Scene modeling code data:
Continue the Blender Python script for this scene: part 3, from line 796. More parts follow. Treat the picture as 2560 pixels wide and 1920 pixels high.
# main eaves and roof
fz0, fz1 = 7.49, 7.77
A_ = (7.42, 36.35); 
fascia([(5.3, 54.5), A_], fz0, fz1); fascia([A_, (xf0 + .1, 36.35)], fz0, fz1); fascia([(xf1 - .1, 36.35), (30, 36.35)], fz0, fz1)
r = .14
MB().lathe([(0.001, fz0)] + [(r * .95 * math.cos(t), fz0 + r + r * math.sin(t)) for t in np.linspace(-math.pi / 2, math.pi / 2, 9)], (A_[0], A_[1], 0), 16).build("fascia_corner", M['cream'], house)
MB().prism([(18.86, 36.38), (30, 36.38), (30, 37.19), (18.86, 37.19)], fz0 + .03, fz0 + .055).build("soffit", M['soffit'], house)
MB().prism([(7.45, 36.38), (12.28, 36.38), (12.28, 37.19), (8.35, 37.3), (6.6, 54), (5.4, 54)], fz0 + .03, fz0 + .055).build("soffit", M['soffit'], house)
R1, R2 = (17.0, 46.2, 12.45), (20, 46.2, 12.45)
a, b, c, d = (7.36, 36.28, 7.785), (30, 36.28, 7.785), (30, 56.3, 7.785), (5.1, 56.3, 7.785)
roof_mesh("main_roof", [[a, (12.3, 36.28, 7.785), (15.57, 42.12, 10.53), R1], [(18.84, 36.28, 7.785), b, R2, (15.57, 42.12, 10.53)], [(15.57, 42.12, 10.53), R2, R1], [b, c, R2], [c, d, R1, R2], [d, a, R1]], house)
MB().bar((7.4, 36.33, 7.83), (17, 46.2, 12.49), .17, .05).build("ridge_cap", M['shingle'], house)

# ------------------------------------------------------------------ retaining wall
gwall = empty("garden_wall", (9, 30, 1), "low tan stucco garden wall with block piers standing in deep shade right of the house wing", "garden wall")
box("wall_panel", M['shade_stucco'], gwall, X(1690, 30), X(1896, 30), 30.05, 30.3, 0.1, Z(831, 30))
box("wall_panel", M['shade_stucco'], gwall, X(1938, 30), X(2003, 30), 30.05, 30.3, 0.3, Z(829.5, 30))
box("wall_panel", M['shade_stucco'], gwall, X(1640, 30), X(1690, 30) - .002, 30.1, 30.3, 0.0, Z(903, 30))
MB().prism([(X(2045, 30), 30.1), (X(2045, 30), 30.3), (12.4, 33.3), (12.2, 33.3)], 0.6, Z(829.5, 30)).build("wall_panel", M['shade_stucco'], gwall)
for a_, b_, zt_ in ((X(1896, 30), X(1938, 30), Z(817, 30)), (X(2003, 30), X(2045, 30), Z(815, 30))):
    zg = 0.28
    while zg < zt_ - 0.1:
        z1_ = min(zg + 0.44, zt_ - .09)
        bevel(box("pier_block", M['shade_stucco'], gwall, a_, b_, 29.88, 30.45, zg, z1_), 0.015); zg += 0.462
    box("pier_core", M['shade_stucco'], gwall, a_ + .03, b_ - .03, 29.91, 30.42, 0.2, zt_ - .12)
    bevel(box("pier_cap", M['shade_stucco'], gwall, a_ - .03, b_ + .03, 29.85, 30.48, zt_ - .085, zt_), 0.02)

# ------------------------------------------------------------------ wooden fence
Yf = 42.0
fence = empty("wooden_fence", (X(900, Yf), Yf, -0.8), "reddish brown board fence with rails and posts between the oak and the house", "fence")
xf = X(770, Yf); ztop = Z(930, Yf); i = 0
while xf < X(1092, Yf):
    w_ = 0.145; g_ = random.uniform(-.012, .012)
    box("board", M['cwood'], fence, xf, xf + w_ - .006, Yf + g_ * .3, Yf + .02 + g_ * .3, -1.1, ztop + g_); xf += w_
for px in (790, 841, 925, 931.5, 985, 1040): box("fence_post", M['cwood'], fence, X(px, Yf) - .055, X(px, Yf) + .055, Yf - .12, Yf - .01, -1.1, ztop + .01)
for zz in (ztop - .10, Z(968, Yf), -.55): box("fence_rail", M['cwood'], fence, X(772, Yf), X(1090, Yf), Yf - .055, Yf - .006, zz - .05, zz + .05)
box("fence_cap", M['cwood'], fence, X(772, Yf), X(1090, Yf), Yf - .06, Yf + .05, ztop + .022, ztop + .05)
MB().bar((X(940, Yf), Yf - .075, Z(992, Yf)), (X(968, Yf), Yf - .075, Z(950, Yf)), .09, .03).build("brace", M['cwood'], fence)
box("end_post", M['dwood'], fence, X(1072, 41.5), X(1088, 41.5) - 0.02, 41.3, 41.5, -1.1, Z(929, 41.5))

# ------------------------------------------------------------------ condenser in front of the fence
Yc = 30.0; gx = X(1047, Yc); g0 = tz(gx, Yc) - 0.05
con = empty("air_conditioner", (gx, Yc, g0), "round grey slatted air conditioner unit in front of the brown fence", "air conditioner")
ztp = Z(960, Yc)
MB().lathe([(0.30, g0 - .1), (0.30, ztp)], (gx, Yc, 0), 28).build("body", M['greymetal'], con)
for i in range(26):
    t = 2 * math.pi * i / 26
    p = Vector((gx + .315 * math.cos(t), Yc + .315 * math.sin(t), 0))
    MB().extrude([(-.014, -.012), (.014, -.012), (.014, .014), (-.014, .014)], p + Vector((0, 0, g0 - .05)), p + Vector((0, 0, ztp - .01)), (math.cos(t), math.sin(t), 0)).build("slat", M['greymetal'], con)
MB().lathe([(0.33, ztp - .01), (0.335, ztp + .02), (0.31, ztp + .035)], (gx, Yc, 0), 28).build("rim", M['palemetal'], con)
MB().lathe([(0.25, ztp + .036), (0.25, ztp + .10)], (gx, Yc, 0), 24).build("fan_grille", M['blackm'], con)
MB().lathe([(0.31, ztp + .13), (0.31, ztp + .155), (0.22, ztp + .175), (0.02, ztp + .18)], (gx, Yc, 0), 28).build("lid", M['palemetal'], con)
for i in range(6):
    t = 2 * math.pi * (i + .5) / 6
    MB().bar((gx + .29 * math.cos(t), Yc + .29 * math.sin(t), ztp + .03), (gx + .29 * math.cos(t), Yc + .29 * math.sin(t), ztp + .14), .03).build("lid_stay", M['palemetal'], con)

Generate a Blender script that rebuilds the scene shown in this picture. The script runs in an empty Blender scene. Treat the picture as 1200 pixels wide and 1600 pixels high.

◆ Task to complete ◆
Copy out each line exactly.

◆ Response to the exercise ◆
Continue the Blender Python script for this scene: part 3, from line 796. More parts follow. Treat the picture as 2560 pixels wide and 1920 pixels high.
# main eaves and roof
fz0, fz1 = 7.49, 7.77
A_ = (7.42, 36.35); 
fascia([(5.3, 54.5), A_], fz0, fz1); fascia([A_, (xf0 + .1, 36.35)], fz0, fz1); fascia([(xf1 - .1, 36.35), (30, 36.35)], fz0, fz1)
r = .14
MB().lathe([(0.001, fz0)] + [(r * .95 * math.cos(t), fz0 + r + r * math.sin(t)) for t in np.linspace(-math.pi / 2, math.pi / 2, 9)], (A_[0], A_[1], 0), 16).build("fascia_corner", M['cream'], house)
MB().prism([(18.86, 36.38), (30, 36.38), (30, 37.19), (18.86, 37.19)], fz0 + .03, fz0 + .055).build("soffit", M['soffit'], house)
MB().prism([(7.45, 36.38), (12.28, 36.38), (12.28, 37.19), (8.35, 37.3), (6.6, 54), (5.4, 54)], fz0 + .03, fz0 + .055).build("soffit", M['soffit'], house)
R1, R2 = (17.0, 46.2, 12.45), (20, 46.2, 12.45)
a, b, c, d = (7.36, 36.28, 7.785), (30, 36.28, 7.785), (30, 56.3, 7.785), (5.1, 56.3, 7.785)
roof_mesh("main_roof", [[a, (12.3, 36.28, 7.785), (15.57, 42.12, 10.53), R1], [(18.84, 36.28, 7.785), b, R2, (15.57, 42.12, 10.53)], [(15.57, 42.12, 10.53), R2, R1], [b, c, R2], [c, d, R1, R2], [d, a, R1]], house)
MB().bar((7.4, 36.33, 7.83), (17, 46.2, 12.49), .17, .05).build("ridge_cap", M['shingle'], house)

# ------------------------------------------------------------------ retaining wall
gwall = empty("garden_wall", (9, 30, 1), "low tan stucco garden wall with block piers standing in deep shade right of the house wing", "garden wall")
box("wall_panel", M['shade_stucco'], gwall, X(1690, 30), X(1896, 30), 30.05, 30.3, 0.1, Z(831, 30))
box("wall_panel", M['shade_stucco'], gwall, X(1938, 30), X(2003, 30), 30.05, 30.3, 0.3, Z(829.5, 30))
box("wall_panel", M['shade_stucco'], gwall, X(1640, 30), X(1690, 30) - .002, 30.1, 30.3, 0.0, Z(903, 30))
MB().prism([(X(2045, 30), 30.1), (X(2045, 30), 30.3), (12.4, 33.3), (12.2, 33.3)], 0.6, Z(829.5, 30)).build("wall_panel", M['shade_stucco'], gwall)
for a_, b_, zt_ in ((X(1896, 30), X(1938, 30), Z(817, 30)), (X(2003, 30), X(2045, 30), Z(815, 30))):
    zg = 0.28
    while zg < zt_ - 0.1:
        z1_ = min(zg + 0.44, zt_ - .09)
        bevel(box("pier_block", M['shade_stucco'], gwall, a_, b_, 29.88, 30.45, zg, z1_), 0.015); zg += 0.462
    box("pier_core", M['shade_stucco'], gwall, a_ + .03, b_ - .03, 29.91, 30.42, 0.2, zt_ - .12)
    bevel(box("pier_cap", M['shade_stucco'], gwall, a_ - .03, b_ + .03, 29.85, 30.48, zt_ - .085, zt_), 0.02)

# ------------------------------------------------------------------ wooden fence
Yf = 42.0
fence = empty("wooden_fence", (X(900, Yf), Yf, -0.8), "reddish brown board fence with rails and posts between the oak and the house", "fence")
xf = X(770, Yf); ztop = Z(930, Yf); i = 0
while xf < X(1092, Yf):
    w_ = 0.145; g_ = random.uniform(-.012, .012)
    box("board", M['cwood'], fence, xf, xf + w_ - .006, Yf + g_ * .3, Yf + .02 + g_ * .3, -1.1, ztop + g_); xf += w_
for px in (790, 841, 925, 931.5, 985, 1040): box("fence_post", M['cwood'], fence, X(px, Yf) - .055, X(px, Yf) + .055, Yf - .12, Yf - .01, -1.1, ztop + .01)
for zz in (ztop - .10, Z(968, Yf), -.55): box("fence_rail", M['cwood'], fence, X(772, Yf), X(1090, Yf), Yf - .055, Yf - .006, zz - .05, zz + .05)
box("fence_cap", M['cwood'], fence, X(772, Yf), X(1090, Yf), Yf - .06, Yf + .05, ztop + .022, ztop + .05)
MB().bar((X(940, Yf), Yf - .075, Z(992, Yf)), (X(968, Yf), Yf - .075, Z(950, Yf)), .09, .03).build("brace", M['cwood'], fence)
box("end_post", M['dwood'], fence, X(1072, 41.5), X(1088, 41.5) - 0.02, 41.3, 41.5, -1.1, Z(929, 41.5))

# ------------------------------------------------------------------ condenser in front of the fence
Yc = 30.0; gx = X(1047, Yc); g0 = tz(gx, Yc) - 0.05
con = empty("air_conditioner", (gx, Yc, g0), "round grey slatted air conditioner unit in front of the brown fence", "air conditioner")
ztp = Z(960, Yc)
MB().lathe([(0.30, g0 - .1), (0.30, ztp)], (gx, Yc, 0), 28).build("body", M['greymetal'], con)
for i in range(26):
    t = 2 * math.pi * i / 26
    p = Vector((gx + .315 * math.cos(t), Yc + .315 * math.sin(t), 0))
    MB().extrude([(-.014, -.012), (.014, -.012), (.014, .014), (-.014, .014)], p + Vector((0, 0, g0 - .05)), p + Vector((0, 0, ztp - .01)), (math.cos(t), math.sin(t), 0)).build("slat", M['greymetal'], con)
MB().lathe([(0.33, ztp - .01), (0.335, ztp + .02), (0.31, ztp + .035)], (gx, Yc, 0), 28).build("rim", M['palemetal'], con)
MB().lathe([(0.25, ztp + .036), (0.25, ztp + .10)], (gx, Yc, 0), 24).build("fan_grille", M['blackm'], con)
MB().lathe([(0.31, ztp + .13), (0.31, ztp + .155), (0.22, ztp + .175), (0.02, ztp + .18)], (gx, Yc, 0), 28).build("lid", M['palemetal'], con)
for i in range(6):
    t = 2 * math.pi * (i + .5) / 6
    MB().bar((gx + .29 * math.cos(t), Yc + .29 * math.sin(t), ztp + .03), (gx + .29 * math.cos(t), Yc + .29 * math.sin(t), ztp + .14), .03).build("lid_stay", M['palemetal'], con)

Generate a Blender script that rebuilds the scene shown in this picture. The script runs in an empty Blender scene. Treat the picture as 1200 pixels wide and 1600 pixels high.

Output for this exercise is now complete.